I do most of the cooking in our house during the week, thanks to me currently being a stay-at-home Dad, and sad to say I’m no Jamie Oliver.  I can fry your basic ground beef – essential for our mainstays of pizza, macaroni casserole (makaronilaatikko), burritos, etc. – and chicken for stir-fry dishes.  I can also make a pretty mean hotdog soup, and when it comes to pea soup, I’m able to open a tin can alongside the best of them. 
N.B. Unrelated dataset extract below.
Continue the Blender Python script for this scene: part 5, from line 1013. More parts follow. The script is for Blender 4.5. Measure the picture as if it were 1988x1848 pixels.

With meat off the table, however, the limits of my culinary range became as painfully apparent.  I quickly found you can serve fish sticks or salmon soup only so many times during a given month.  And the obvious choice of all-veggie meals – though healthy and appetizing in theory – turned out to be challenging for this accidental chef.  My attempt at a soy and lentil concoction was tasty – well, editable – but its presentation suffered a tab from being indistinguishable from canned cat food.  Cheap canned cat food.  Word of this dish spread even to my daughter’s friends, who had to see for themselves the food so gross that only a cat would consider eating it – if only it contained meat. 

Blood pancakes with lingonberries.
Now that January is behind us, I can breathe a little easier when suppertime approaches, though we’re committed to continue reducing our meat intake and I’m determined to learn how to cook veggie dishes that are not so foul as to make a vegan backslide.  

In the meantime, we’re back to our more normal, easier-to-prepare menu.  Our first meaty meal was my mother-in-law’s meatballs, which I can confidently state are the best in the world.  The other meat-ish dish we allowed ourselves is one we don’t often eat nowadays, verilettu.  This traditional Finnish pancake made with pig blood – that’s right pig’s blood – used to be a staple in our house when the kids were young.  That was back when you could still buy dry blood-pancake mix, which made it easy for busy parents to quickly whip up a batch of verilettu for hungry youngsters.  Just mix with water, fry in a skillet, and serve with lingonberries on top.  Of course, my kids chose to break with traditional and instead smothered the pancakes with, what else, ketchup. 

For some years now, the dried mix has disappeared off the store shelves, why I can’t say.  But, small ready-made blood pancakes, about the size of silver dollars, are still available.  This is what we recently served with supper for the first time in quite a while.  The kids were not enthusiastic.  Obviously, they have lost their taste for this Finnish delicacy, with or without ketchup.  Or, maybe these modern-day mass-produced, overly processed pancakes aren’t quite the same as the ones they remember from their childhood. 

In any case, my wife found them acceptable.  And she remembers a time when verilettu were prepared the old fashion way – that is, with fresh blood.  In those days, people made the pancakes with pig's blood that they bought from the local butcher shop and brought home in buckets.  Buckets of blood.  Picture that for a moment.  If that doesn’t nudge you toward taking a little break from meat yourself, then nothing will.